Этим приверженцам гипотез противостоит Ньютон. Кто не знает его кредо: «Гипотез я не измышляю»? Только опыт — верховный судья науки, считал британский оракул. И даже он сдался одной из удивительнейших «мимолётностей», которая ухитрилась просуществовать века.

Кариатида для звзвёзд

Пожалуй, самое древнее, самое стойкое заблуждение, возрождающееся вновь и вновь, это гипотеза эфира, мирового эфира, как его иногда называют.

Теперь подавляющее большинство учёных без колебаний скажет, что никакого эфира нет, что он, как и другие невесомые материи, изгнан из словаря науки.

Но есть ли более драматическая история, чем это изгнание, чем поиски вещества, заполняющего Вселенную?

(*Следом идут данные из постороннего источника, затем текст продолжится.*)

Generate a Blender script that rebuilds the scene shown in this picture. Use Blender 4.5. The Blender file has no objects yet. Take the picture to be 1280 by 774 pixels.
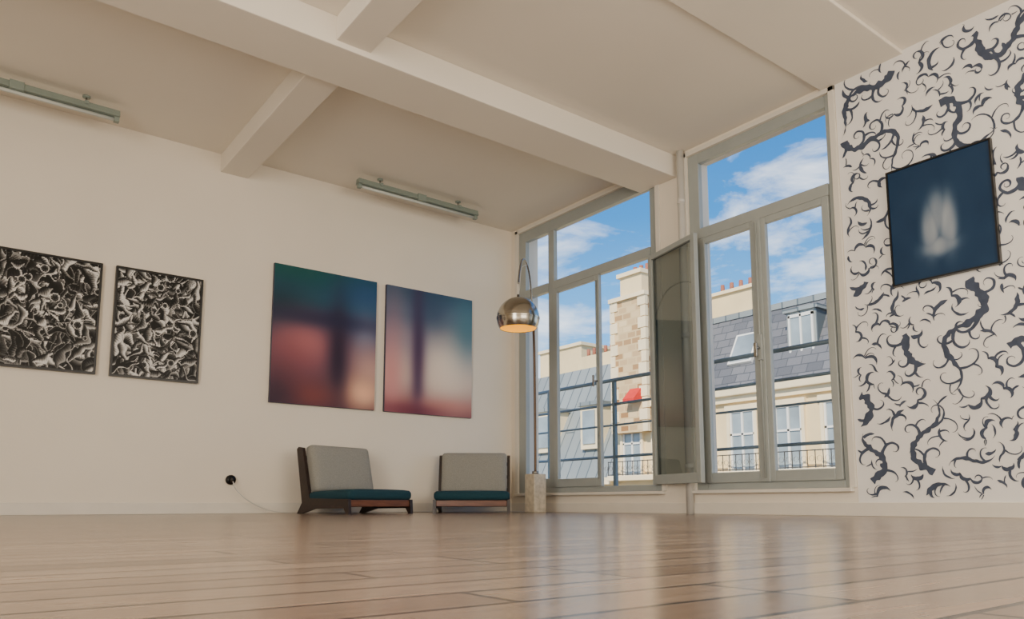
import bpy, bmesh, math, random
import numpy as np
from mathutils import Vector, Matrix, noise
random.seed(7)
def lin(c):
    c=c/255.0
    return c/12.92 if c<=0.04045 else ((c+0.055)/1.055)**2.4
def rgb(r,g,b): return (lin(r),lin(g),lin(b),1)
COL=bpy.context.scene.collection
# ------------------------------------------------------------ materials
def mat(name,col,rough=.6,metal=0,var=0,vscale=8,bump=0,bscale=40,spec=None,stretch=None):
    m=bpy.data.materials.new(name); m.use_nodes=True
    nt=m.node_tree; N=nt.nodes; L=nt.links; b=N['Principled BSDF']
    b.inputs['Base Color'].default_value=col; b.inputs['Roughness'].default_value=rough
    b.inputs['Metallic'].default_value=metal
    if spec is not None: b.inputs['Specular IOR Level'].default_value=spec
    tc=N.new('ShaderNodeTexCoord'); mp=N.new('ShaderNodeMapping'); L.new(tc.outputs['Object'],mp.inputs[0])
    if stretch: mp.inputs['Scale'].default_value=stretch
    if var:
        n=N.new('ShaderNodeTexNoise'); n.inputs['Scale'].default_value=vscale; n.inputs['Detail'].default_value=5
        L.new(mp.outputs[0],n.inputs['Vector'])
        r=N.new('ShaderNodeValToRGB'); r.color_ramp.elements[0].position=.3; r.color_ramp.elements[1].position=.7
        r.color_ramp.elements[0].color=[c*(1-var) for c in col[:3]]+[1]
        r.color_ramp.elements[1].color=[min(1,c*(1+var)) for c in col[:3]]+[1]
        L.new(n.outputs['Fac'],r.inputs[0]); L.new(r.outputs[0],b.inputs['Base Color'])
    if bump:
        n2=N.new('ShaderNodeTexNoise'); n2.inputs['Scale'].default_value=bscale; L.new(mp.outputs[0],n2.inputs['Vector'])
        bp=N.new('ShaderNodeBump'); bp.inputs['Strength'].default_value=bump; bp.inputs['Distance'].default_value=.01
        L.new(n2.outputs['Fac'],bp.inputs['Height']); L.new(bp.outputs[0],b.inputs['Normal'])
    return m
WALL=rgb(236,226,209)
m_wall=mat('plaster_cream',WALL,.75,var=.02,vscale=1.5,bump=.05,bscale=60)
m_ceil=mat('ceiling_paint',rgb(235,227,213),.8,var=.02,vscale=1)
m_trim=mat('trim_paint',rgb(226,219,206),.45,var=.02)
m_wp=mat('wallpaper_white',rgb(238,235,230),.7,var=.02,vscale=3)
m_ink=mat('wallpaper_ink',rgb(68,77,96),.8,var=.15,vscale=20)
m_frame=mat('window_paint',rgb(160,165,161),.35,var=.03)
m_pipe=mat('pipe_paint',rgb(206,202,194),.4,var=.03)
m_black=mat('black_lacquer',rgb(18,17,18),.35,var=.1)
m_canvasedge=mat('canvas_edge',rgb(60,60,80),.6,var=.1)
m_wood=mat('dark_wood',rgb(40,26,22),.4,var=.3,vscale=6,stretch=(1,8,8))
m_wood2=mat('rosewood',rgb(104,62,42),.35,var=.3,vscale=8,stretch=(1,9,9))
m_grey=mat('grey_wool',rgb(146,145,138),.95,var=.12,vscale=120,bump=.4,bscale=250)
m_teal=mat('teal_wool',rgb(14,58,70),.9,var=.15,vscale=120,bump=.4,bscale=250)
m_marble=mat('travertine',rgb(190,178,156),.35,var=.22,vscale=22)
m_chrome=mat('brushed_steel',rgb(178,172,160),.2,1,var=.05,vscale=3)
m_bronze=mat('bronze_rod',rgb(84,66,50),.3,.8,var=.05)
m_rod=mat('steel_rod',rgb(150,146,138),.25,.9,var=.05)
m_fix=mat('fixture_enamel',rgb(138,150,140),.4,var=.04)
m_tube=mat('fluorescent_tube',rgb(206,210,202),.3,var=.01)
m_white=mat('white_plastic',rgb(225,222,214),.4,var=.01)
m_stone=mat('limestone_facade',rgb(228,204,156),.85,var=.1,vscale=.8)
m_stone2=mat('limestone_light',rgb(238,218,178),.85,var=.07,vscale=1.5)
m_rail=mat('railing_paint',rgb(104,120,126),.45,var=.05)
m_iron=mat('wrought_iron',rgb(60,58,56),.5,var=.05)
m_terra=mat('terracotta',rgb(150,92,70),.8,var=.15)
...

Древние атомисты силой интуиции постигли то, к чему пришёл просвещённый XX век. Они говорили: в мире существуют лишь атомы и пустота.

Но Аристотелю понадобилось особое вещество для заполнения мирового пространства. И — таковы противоречия развития познания! — убеждённый материалист Аристотель заимствует у древнейшего из идеалистов — Пифагора представление об эфире, через который к нам якобы проникают лучи Солнца. Аристотель поступает с эфиром как художник: бросает эфир на созданную им картину мироздания как последний мазок, завершающий композицию. Он верил, что природа не терпит пустоты,

и заполнил ее эфиром. С тех пор эфир, межзвёздная среда, существовал в науке много столетий без особой в том нужды, больше для порядка. Но когда Ньютон создал свою теорию тяготения, появилась настоятельная необходимость выяснить, не существует ли среды, передающей силу тяготения? Ведь Ньютон лишь угадал математическую меру сил, с которыми одно небесное тело притягивается к другому. Как передаются силы тяготения, с помощью какого посредника — этого он не знал. Не мог он опереться и на предшественников.

Ещё студентом Ньютон прилежно изучал наследие древних и новейших учёных. Особое внимание в то время привлекали гипотезы об эфире и атомах, дремавшие столетия и снова ставшие модными в начале XVII века.